Assessment of Capital Gains Tax:
The assessee claimed that the profit from the sale of agricultural lands was not liable to capital gains tax. However, the Income Tax Officer (ITO) rejected the claim and brought the amount to tax under the head "Capital gains." The Income-tax Appellate Tribunal also upheld the assessment in appeal.

Interpretation of "Capital Asset":
The definition of "capital asset" in section 2(14) of the Income Tax Act was crucial in determining the tax liability. The amendment in 1970 distinguished agricultural lands in urban areas from those elsewhere, with only the latter being treated as "non-capital assets."

Requirement for Taxation:
The argument was made that for capital gains tax to be charged, the property must qualify as a "capital asset" not only at the time of sale but also at the time of acquisition.

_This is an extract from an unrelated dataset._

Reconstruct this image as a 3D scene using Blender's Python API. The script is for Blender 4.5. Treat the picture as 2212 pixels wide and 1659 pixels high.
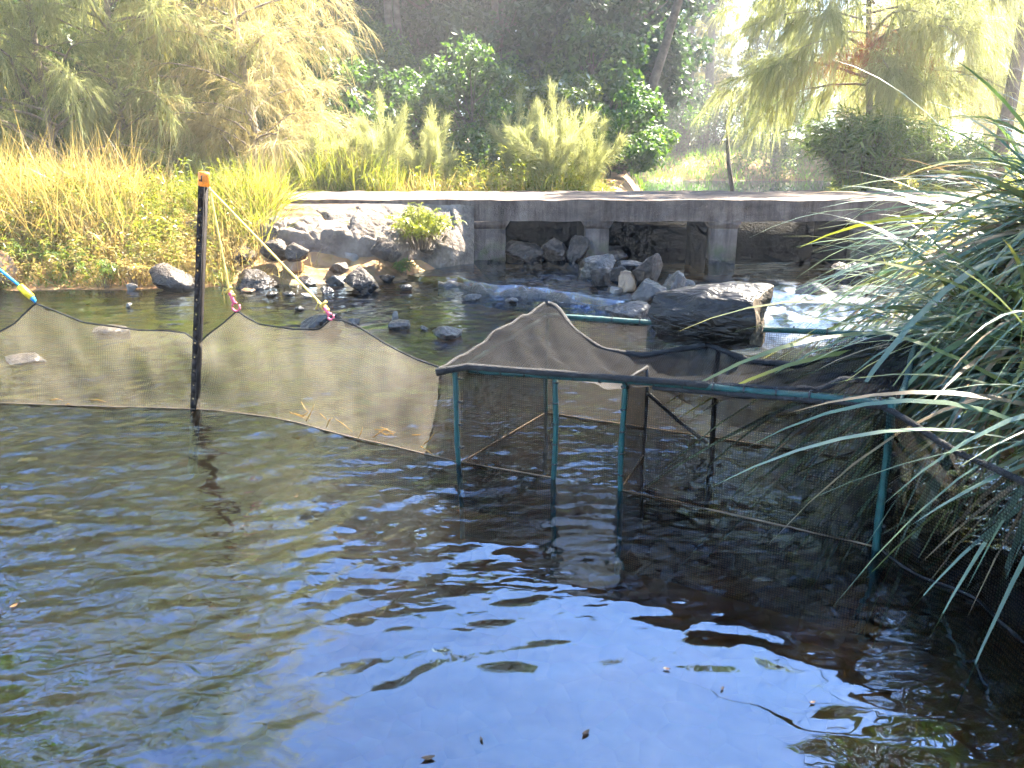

However, the court held that the liability for capital gains tax is based on the property being a capital asset at the time of transfer, with no further implication regarding its status at any other point in time.

Precedent and Authority:
The Tribunal referred to a decision of the Gujarat High Court which upheld the assessment of capital gains tax on lands that were initially non-capital assets but later became capital assets. The court agreed with this view, emphasizing that the property's character at the time of transfer determines the tax liability.

Conclusion:
The court ruled that the sum of Rs. 1,14,000 from the sale of agricultural lands was liable to be taxed as capital gains, in favor of the Revenue. The assessee was directed to pay the costs of the Department along with counsel's fee.